Mely Kiyaks eigene Entwicklung zum Frausein vollzieht sich über Umwege. Es dauert lange, bis sie die körperliche Nähe ihres ersten Freundes zulassen kann. Von einem späteren Partner löst sie sich nach mehr als zehn Jahren aus einer gut funktionierenden Beziehung, um alleine zu leben. Im Alleinsein findet Kiyak ihre bevorzugte Lebensweise als erwachsene Frau und stellt sich damit gegen gängige Vorstellungen von geglückten Lebensentwürfen, wie sie nicht nur im deutschen Mainstream sondern auch in ihrer Familie vorherrschen. Selbst der Vater, der ihren Weg zur Schriftstellerin von Anfang an unterstützte, kann diese Entscheidung zunächst nicht verstehen. Der Weg zu dieser nicht mehr von Tradition und Gewohnheit bestimmten, sondern bewusst selbst gewählten Art zu leben findet parallel zu ihrer Emanzipation von der Rolle der Gastarbeitertochter statt, einer Herkunft, die sie zwar in ihrem Schreiben immer wieder aufgreift, durch die sie sich aber nicht definieren lassen will.
„Frausein“ ist mit seinem entspannten Tonfall und seiner leichten Erzählweise ein angenehm unaufgeregtes, unspektakuläres Buch, was angesichts der Themen, um die es sich dreht, bemerkenswert ist. Es unterscheidet sich erfrischend von den vielen Kolumnen und Bestsellern, in denen andere Autorinnen in den letzten Jahren mit viel Bitterkeit und Zynismus provoziert und zum Kampf aufgerufen haben.

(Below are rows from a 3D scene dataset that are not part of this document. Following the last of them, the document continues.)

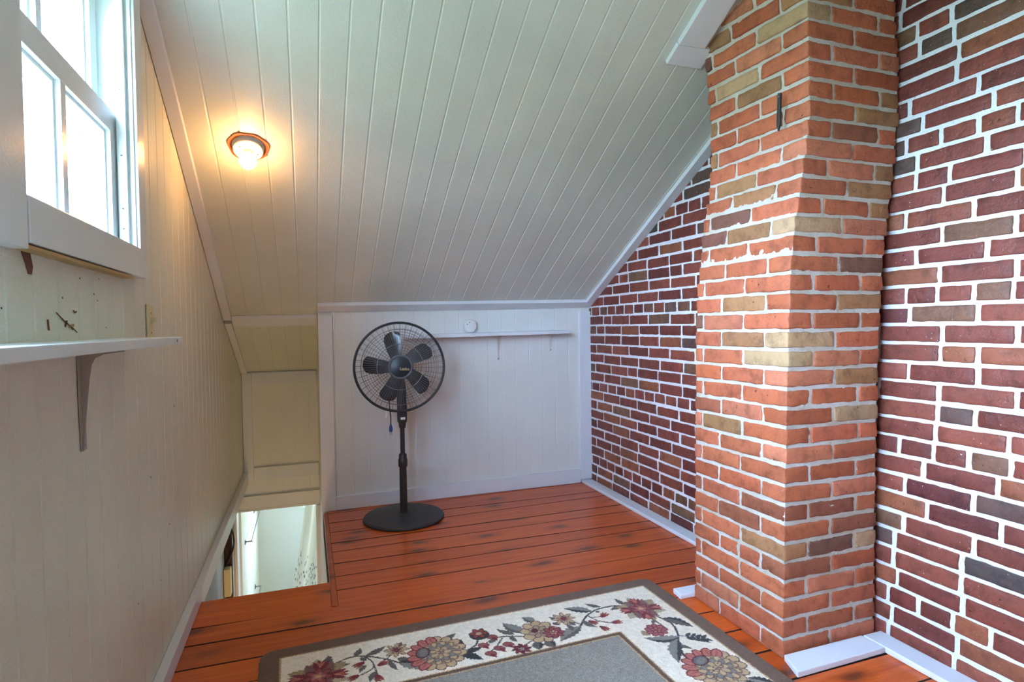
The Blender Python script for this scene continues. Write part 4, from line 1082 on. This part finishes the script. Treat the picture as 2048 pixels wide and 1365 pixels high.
    for a in ((0.210, 0.168, 0.217, 0.108, 0.014), (0.300, 0.150, 0.324, 0.102, 0.012), (0.228, 0.180, 0.284, 0.186, 0.011), (0.335, 0.160, 0.408, 0.122, 0.014), (0.32, 0.162, 0.335, 0.190, 0.010), (0.432, 0.215, 0.478, 0.240, 0.014), (0.405, 0.215, 0.425, 0.285, 0.010), (0.440, 0.158, 0.462, 0.118, 0.012), (0.33, 0.215, 0.305, 0.25, 0.009), (0.355, 0.262, 0.33, 0.315, 0.01)): leaf(*a, LEAF, 0.25)
    leaf(0.432, 0.245, 0.545, 0.318, 0.026, LGR, -0.15, DLEAF); leaf(0.435, 0.235, 0.53, 0.250, 0.010, DLEAF, 0.3); leaf(0.636, 0.265, 0.662, 0.180, 0.018, DLEAF, -0.1); leaf(0.645, 0.265, 0.72, 0.255, 0.014, DLEAF, 0.15); leaf(0.64, 0.270, 0.698, 0.330, 0.018, DLEAF, -0.1); leaf(0.60, 0.165, 0.655, 0.135, 0.014, LEAF, 0.1)
    leaf(0.85, 0.222, 0.800, 0.162, 0.012, LEAF, -0.25); leaf(0.895, 0.222, 0.836, 0.128, 0.026, LGR, -0.35, LEAF); leaf(0.950, 0.168, 0.918, 0.120, 0.020, LGR, 0.1, LEAF); leaf(0.83, 0.228, 0.842, 0.272, 0.010, LEAF, 0.2); leaf(0.78, 0.225, 0.745, 0.245, 0.009, LEAF, 0.1); leaf(0.905, 0.296, 0.892, 0.346, 0.021, LEAF, 0, DLEAF); leaf(0.935, 0.30, 0.952, 0.352, 0.021, LEAF, 0, DLEAF)
    leaf(1.186, 0.180, 1.092, 0.118, 0.022, LGR, 0.2, DLEAF); leaf(1.235, 0.160, 1.188, 0.112, 0.011, LEAF, -0.25); leaf(1.095, 0.262, 0.980, 0.328, 0.026, LGR, 0.25, LEAF); leaf(1.055, 0.280, 1.050, 0.222, 0.010, LEAF, 0.3); leaf(1.12, 0.225, 1.150, 0.290, 0.012, LEAF, 0.5); leaf(1.205, 0.18, 1.205, 0.20, 0.009, LEAF, 0); leaf(1.08, 0.248, 1.075, 0.205, 0.012, LEAF, -.4); leaf(1.035, 0.195, 1.012, 0.155, 0.010, LEAF, 0.2); leaf(1.01, 0.20, 1.03, 0.228, 0.010, LEAF, 0)
    leaf(1.335, 0.186, 1.322, 0.118, 0.011, LEAF, -0.3); leaf(1.322, 0.186, 1.255, 0.200, 0.013, LEAF, 0.2)
    leaf(1.402, 0.325, 1.472, 0.420, 0.024, LEAF, -0.3, DLEAF); leaf(1.385, 0.455, 1.262, 0.415, 0.022, LGR, -0.45, DLEAF); leaf(1.370, 0.465, 1.282, 0.590, 0.024, LGR, 0.25, DLEAF); leaf(1.355, 0.50, 1.378, 0.535, 0.009, LEAF, 0.3); leaf(1.37, 0.32, 1.345, 0.35, 0.008, LEAF, 0)
    for t in (0.25, 0.45, 0.65, 0.85):
        x, y = 1.389 + t * 0.07, 0.45 + t * 0.055; leaf(x, y, x + 0.032, y - 0.016, 0.008, DLEAF, 0); leaf(x, y, x + 0.010, y + 0.034, 0.008, DLEAF, 0)
    leaf(1.455, 0.50, 1.475, 0.522, 0.008, DLEAF, 0)
    leaf(1.43, 0.735, 1.50, 0.80, 0.024, LGR, 0.2, DLEAF); leaf(1.42, 0.74, 1.43, 0.83, 0.02, DLEAF, 0.2); leaf(0.12, 0.29, 0.10, 0.345, 0.02, LEAF, 0.1); leaf(0.22, 0.28, 0.25, 0.33, 0.018, LEAF, 0.1)
    for bx, by, r in ((0.310, 0.204, 2.6), (0.285, 0.270, 2.7), (0.382, 0.226, -0.4), (0.358, 0.300, 1.4)): bud(bx, by, r)
    for bx, by in ((0.769, 0.208), (0.724, 0.248), (0.806, 0.275), (0.770, 0.286), (0.732, 0.306)):
        ell(bx, by, 0.021, 0.016, 0.5, c(150, 76, 66), RED, 0.003); leaf(bx, by, bx + 0.012, by + 0.030, 0.007, RED, 0)
    for bx, by, r in ((1.213, 0.222, -0.6), (1.150, 0.252, 0.9), (1.232, 0.285, 0.1), (1.168, 0.305, 1.2)): bud(bx, by, r)
    daisy(0.438, 0.163, 1.0); daisy(1.060, 0.188, 1.05)
    # rosebud
    ell(0.731, 0.178, 0.036, 0.034, 0, DLEAF); petals(0.731, 0.166, 0.018, 6, 0.018, 0.011, RUSTC, MAR, 0.2); ell(0.731, 0.168, 0.015, 0.013, 0, BEI, RED, 0.004)
    # pinwheel
    for k in range(8):
        t = 2 * math.pi * k / 8; leaf(0.839 + 0.006 * math.cos(t), 0.318 + 0.006 * math.sin(t), 0.839 + 0.040 * math.cos(t), 0.318 + 0.036 * math.sin(t), 0.0085, RED if k % 2 else MAR, 0.5)
    ell(0.839, 0.318, 0.008, 0.008, 0, LGR)
    # small peony in the middle
    for k in range(9):
        t = 2 * math.pi * k / 9; ell(0.940 + 0.046 * math.cos(t), 0.238 + 0.052 * math.sin(t), 0.026, 0.022, t, BEI, BRN, 0.0038)
    ell(0.94, 0.238, 0.040, 0.044, 0, BEI)
    for k in range(7):
        t = 2 * math.pi * k / 7 + 0.3; ell(0.938 + 0.024 * math.cos(t), 0.236 + 0.026 * math.sin(t), 0.019, 0.013, t, c(170, 140, 110), BRN, 0.0035)
    ell(0.926, 0.226, 0.012, 0.015, 0.4, MAR)
    petals(0.985, 0.262, 0.022, 8, 0.020, 0.013, c(150, 66, 66), MAR, 0.2); petals(0.985, 0.262, 0.008, 5, 0.010, 0.008, BEI, RED, 0)
    # small pink rose under the corner bloom
    leaf(1.30, 0.385, 1.27, 0.40, 0.02, OLV, 0); petals(1.335, 0.388, 0.026, 9, 0.018, 0.013, c(160, 84, 84), RED, 0.2); petals(1.335, 0.388, 0.010, 5, 0.012, 0.009, PINK, MAR, 0)
    crimson(0.181, 0.222, 1.05); crimson(1.372, 0.232, 0.98)
    peony(0.566, 0.232, 0.98, 0.35); peony(1.378, 0.650, 1.0, 1.15)
    # ---- geometry: pile rises from the bound edge, corners rounded
    Rr = 0.045
    ex = np.maximum(0, np.maximum(Rr - U, U - (RW - Rr))); ey = np.maximum(0, np.maximum(Rr - Wd, Wd - (RL - Rr)))
    rr = np.hypot(ex, ey); ed = np.where((ex > 0) & (ey > 0), Rr - rr, d)
    C[(ed < 0.006)] = c(92, 86, 64); k = (ed >= 0.006) & (ed < 0.064) & (ex > 0) & (ey > 0); C[k] = BROWN
    h = 0.0115 * np.clip(ed / 0.007, 0, 1) ** 0.5 + rng.normal(0, 0.00045, U.shape) * (ed > 0.004)
    h = np.maximum(h, 0.0008)
    th = math.radians(1.3); ox, oy = -0.175, 2.141
    X = ox + U * math.cos(th) + Wd * math.sin(th); Y = oy + U * math.sin(th) - Wd * math.cos(th)
    nw_, nu_ = U.shape
    V = np.stack([X, Y, h], -1).reshape(-1, 3)
    idx = np.arange(nw_ * nu_).reshape(nw_, nu_)
    q = np.stack([idx[:-1, :-1], idx[1:, :-1], idx[1:, 1:], idx[:-1, 1:]], -1).reshape(-1, 4)
    ok = (ed > -0.0005).reshape(-1)[q].all(1); q = q[ok]
    me = bpy.data.meshes.new('area_rug'); me.vertices.add(len(V)); me.vertices.foreach_set('co', V.ravel().astype(np.float32))
    me.loops.add(q.size); me.loops.foreach_set('vertex_index', q.ravel().astype(np.int32)); me.polygons.add(len(q)); me.polygons.foreach_set('loop_start', (np.arange(len(q)) * 4).astype(np.int32))
    me.update(calc_edges=True); me.materials.append(M['rug'])
    me.polygons.foreach_set('use_smooth', np.ones(len(q), dtype=bool))
    a = me.attributes.new('pile', 'FLOAT_COLOR', 'POINT'); cc = np.concatenate([C.reshape(-1, 3), np.ones((C.size // 3, 1))], 1); a.data.foreach_set('color', cc.ravel().astype(np.float32))
    import bmesh
    bm = bmesh.new(); bm.from_mesh(me); bmesh.ops.delete(bm, geom=[v for v in bm.verts if not v.link_faces], context='VERTS'); bm.to_mesh(me); bm.free(); me.update()
    o = bpy.data.objects.new('area_rug', me); COL.objects.link(o)
    return tag(o, 'grey rug with cream floral border and brown bound edge on the pine floor', 'rug')
build_rug()

# =================================================================  OUTSIDE: a tree past the window
def tree(base, hgt, rad, lab, seed):
    r2 = random.Random(seed); t = empty('leafy_tree', base); tag(t, lab, 'tree')
    b = MB(); b.tube([base, (base[0] + .1, base[1], base[2] + hgt * .4), (base[0], base[1] + .15, base[2] + hgt * .8)], [0.14, 0.1, 0.04], M['bark'], 8); b.build('trunk', t, smooth=True)
    b = MB(); vs = []; fs = []
    for k in range(2600):
        while True:
            p = Vector((r2.uniform(-1, 1), r2.uniform(-1, 1), r2.uniform(-1, 1)))
            if 0.25 < p.length < 1: break
        c = Vector(base) + Vector((p.x * rad, p.y * rad, hgt * 0.72 + p.z * rad * 1.15)); n = Vector((r2.gauss(0, 1), r2.gauss(0, 1), r2.gauss(0, 1))).normalized(); a = n.orthogonal().normalized(); e = n.cross(a); s_ = r2.uniform(0.05, 0.10)
        k0 = len(vs); vs += [c - a * s_, c - e * s_ * .5, c + a * s_, c + e * s_ * .5]; fs.append((k0, k0 + 1, k0 + 2, k0 + 3))
    b.add(vs, fs, M['leaf']); b.build('foliage', t, fixn=False)
tree((-4.4, 12.2, -2.6), 5.2, 1.5, 'green tree outside, glimpsed through the right pane of the window', 5)

# =================================================================  LIGHT
wd = bpy.data.worlds.new('sky'); scene.world = wd; wd.use_nodes = True; nt = wd.node_tree; nt.nodes.clear()
bg = nt.nodes.new('ShaderNodeBackground'); ow = nt.nodes.new('ShaderNodeOutputWorld'); tc = nt.nodes.new('ShaderNodeTexCoord'); sp = nt.nodes.new('ShaderNodeSeparateXYZ'); rp = nt.nodes.new('ShaderNodeValToRGB'); mr = nt.nodes.new('ShaderNodeMapRange')
nt.links.new(tc.outputs['Generated'], sp.inputs[0]); nt.links.new(sp.outputs['Z'], mr.inputs['Value']); mr.inputs['From Min'].default_value = -1; mr.inputs['From Max'].default_value = 1
e = rp.color_ramp.elements; e[0].position = 0.38; e[0].color = (0.066, 0.118, 0.100, 1); e[1].position = 0.52; e[1].color = (0.50, 0.70, 1.0, 1)
x = e.new(1.0); x.color = (0.42, 0.62, 1.0, 1); x = e.new(0.48); x.color = (0.15, 0.26, 0.26, 1)
nt.links.new(mr.outputs[0], rp.inputs[0]); nt.links.new(rp.outputs[0], bg.inputs[0]); nt.links.new(bg.outputs[0], ow.inputs[0])
FILL_W = 13.0
SKY = 35.0; bg.inputs[1].default_value = SKY

def portal(name, loc, rot, sx, sy):
    l = bpy.data.lights.new(name, 'AREA'); l.shape = 'RECTANGLE'; l.size = sx; l.size_y = sy; l.cycles.is_portal = True
    o = bpy.data.objects.new(name, l); o.location = loc; o.rotation_euler = rot; COL.objects.link(o); return o
portal('window_daylight', (-0.70, 1.53, 1.71), (0, -math.pi / 2, 0), 0.80, 0.80)
dl = bpy.data.lights.new('added_window_fill', 'AREA'); dl.shape = 'RECTANGLE'; dl.size = 0.80; dl.size_y = 0.80; dl.color = (0.44, 0.70, 1.0); dl.energy = FILL_W  # bluish area fill added in the unseen window's opening
do = bpy.data.objects.new('added_window_fill', dl); do.location = (-0.50, (VY0 + VY1) / 2, (VZ0 + VZ1) / 2); do.rotation_euler = (0, -math.pi / 2 + 0.72, 0); COL.objects.link(do)
portal('lower_window_daylight', (0.41, ROOM_Y + 0.12, -0.55), (-math.pi / 2, 0, 0), 1.0, 0.4)
def point(name, loc, col, p, r):
    l = bpy.data.lights.new(name, 'POINT'); l.color = col; l.energy = p; l.shadow_soft_size = r
    o = bpy.data.objects.new(name, l); o.location = loc; COL.objects.link(o); return o
point('rear_fill_light', (0.75, -0.9, 1.95), (1.0, 0.84, 0.62), 6.0, 0.15)  # added fill behind the camera, no fixture
point('lower_fill_light', (1.0, 5.55, -0.30), (1.0, 0.98, 0.97), 11.0, 0.08)  # added fill that brightens the room below, no fixture

point('stairwell_fill_light', (-0.22, 2.75, -1.45), (1.0, 0.60, 0.29), 10.0, 0.08)  # added warm fill from below, brightens the stair recess

# =================================================================  CAMERA
yaw, pitch, roll, F = 0.33941062, -0.02682733, -0.01330198, 1.16138757
cy_, sy_ = math.cos(yaw), math.sin(yaw); cp, sp_ = math.cos(pitch), math.sin(pitch)
f = Vector((sy_ * cp, cy_ * cp, sp_)); r = Vector((cy_, -sy_, 0)); u = r.cross(f)
cr, sr_ = math.cos(roll), math.sin(roll); r2_, u2_ = r * cr + u * sr_, u * cr - r * sr_
cam = bpy.data.cameras.new('camera'); cam.sensor_width = 36; cam.lens = F * 1000 / 2048 * 36; cam.clip_start = 0.02
co = bpy.data.objects.new('camera', cam); COL.objects.link(co)
co.matrix_world = Matrix(((r2_.x, u2_.x, -f.x, 0), (r2_.y, u2_.y, -f.y, 0), (r2_.z, u2_.z, -f.z, CAMH), (0, 0, 0, 1)))
scene.camera = co
vs_ = scene.view_settings; vs_.view_transform = 'Standard'; vs_.look = 'None'; vs_.gamma = 1; vs_.exposure = 1.18; vs_.use_curve_mapping = False
scene.cycles.max_bounces = 9; scene.cycles.diffuse_bounces = 6; scene.cycles.use_adaptive_sampling = True; scene.cycles.adaptive_threshold = 0.025; scene.cycles.sample_clamp_indirect = 4.0; scene.cycles.caustics_reflective = False; scene.cycles.caustics_refractive = False
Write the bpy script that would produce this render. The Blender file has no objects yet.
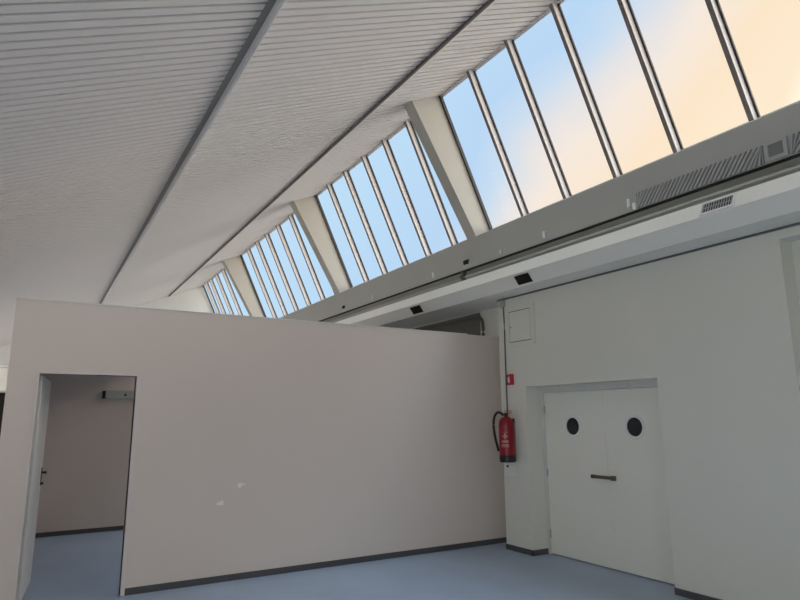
import bpy, bmesh, math, random
from mathutils import Vector, Matrix
random.seed(7)
sc = bpy.context.scene
COL = sc.collection

# ------------------------------------------------------------------ camera
YAW, PITCH, ROLL = math.radians(30.78), math.radians(11.075), math.radians(-.325)
EYE = 1.7
fw = Vector((math.sin(YAW)*math.cos(PITCH), math.cos(YAW)*math.cos(PITCH), math.sin(PITCH)))
rt = Vector((math.cos(YAW), -math.sin(YAW), 0)); up = rt.cross(fw)
rt2 = math.cos(ROLL)*rt + math.sin(ROLL)*up; up2 = -math.sin(ROLL)*rt + math.cos(ROLL)*up
cam = bpy.data.cameras.new('camera'); cam.sensor_width = 36; cam.lens = 603.99*36/800
cam_o = bpy.data.objects.new('camera', cam); COL.objects.link(cam_o)
m = Matrix.Identity(4)
for i in range(3):
    m[i][0], m[i][1], m[i][2] = rt2[i], up2[i], -fw[i]
m[0][3], m[1][3], m[2][3] = 0, 0, EYE
cam_o.matrix_world = m
sc.camera = cam_o

# ------------------------------------------------------------------ view
sc.view_settings.view_transform = 'Standard'
sc.view_settings.look = 'None'
sc.view_settings.exposure = 0
sc.view_settings.gamma = 1
sc.view_settings.use_curve_mapping = False
sc.cycles.use_denoising = True
sc.cycles.max_bounces = 12
sc.cycles.diffuse_bounces = 7
sc.cycles.transparent_max_bounces = 16
sc.cycles.sample_clamp_indirect = 6

def lin(r, g, b, a=1):
    f = lambda c: (c/255/12.92) if c/255 <= .04045 else ((c/255+.055)/1.055)**2.4
    return (f(r), f(g), f(b), a)

# ------------------------------------------------------------------ world: dusk sky, blue over peach cloud
w = bpy.data.worlds.new('sky'); sc.world = w; w.use_nodes = True
nt = w.node_tree; N = nt.nodes; L = nt.links; N.clear()
def nd(t, **k):
    n = N.new(t)
    for a, b in k.items(): setattr(n, a, b)
    return n
GLOW, ZEN = 8.0, 4.0
tc = nd('ShaderNodeTexCoord')
def dotn(vec):
    n = nd('ShaderNodeVectorMath', operation='DOT_PRODUCT'); L.new(tc.outputs['Generated'], n.inputs[0]); n.inputs[1].default_value = vec
    return n.outputs['Value']
def math_(op, a, b=None, c=None):
    n = nd('ShaderNodeMath', operation=op)
    for i, v in enumerate((a, b, c)):
        if v is None: continue
        if isinstance(v, (int, float)): n.inputs[i].default_value = v
        else: L.new(v, n.inputs[i])
    return n.outputs[0]
noise = nd('ShaderNodeTexNoise'); noise.inputs['Scale'].default_value = 3.2; noise.inputs['Detail'].default_value = 3; noise.inputs['Roughness'].default_value = .5
L.new(tc.outputs['Generated'], noise.inputs['Vector'])
BAND = (0.7423, -0.4193, -0.5226)          # normal of the cloud edge, set by eye against the sky
t_ = math_('ADD', dotn(BAND), math_('MULTIPLY', math_('SUBTRACT', noise.outputs['Fac'], .5), .22))
ramp = nd('ShaderNodeValToRGB'); cr = ramp.color_ramp
L.new(math_('MULTIPLY_ADD', t_, 2.0, .5), ramp.inputs['Fac'])
stops = [(0.0, (190, 222, 247)), (.32, (186, 216, 245)), (.41, (203, 222, 241)), (.50, (228, 228, 231)), (.60, (246, 234, 222)), (.75, (253, 231, 203)), (1, (255, 236, 208))]
cr.elements[0].position = stops[0][0]; cr.elements[0].color = lin(*stops[0][1])
cr.elements[1].position = stops[-1][0]; cr.elements[1].color = lin(*stops[-1][1])
for p_, c_ in stops[1:-1]:
    e = cr.elements.new(p_); e.color = lin(*c_)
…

Auch in den ernsten Episoden, die von Ungleichheit, Benachteiligung und Gewalt handeln, spielt Kiyak nicht Deutsche gegen Migranten oder Frauen gegen Männer aus, sondern erzählt von Individuen. Dieses Erzählen macht die Gräben nicht tiefer, sondern verbindet. Wie schon in „Haltung“ gelingt Mely Kiyak auf diese Weise wieder eine umsichtige und klare Perspektive und ein sehr lesenswertes Buch mit viel Humor.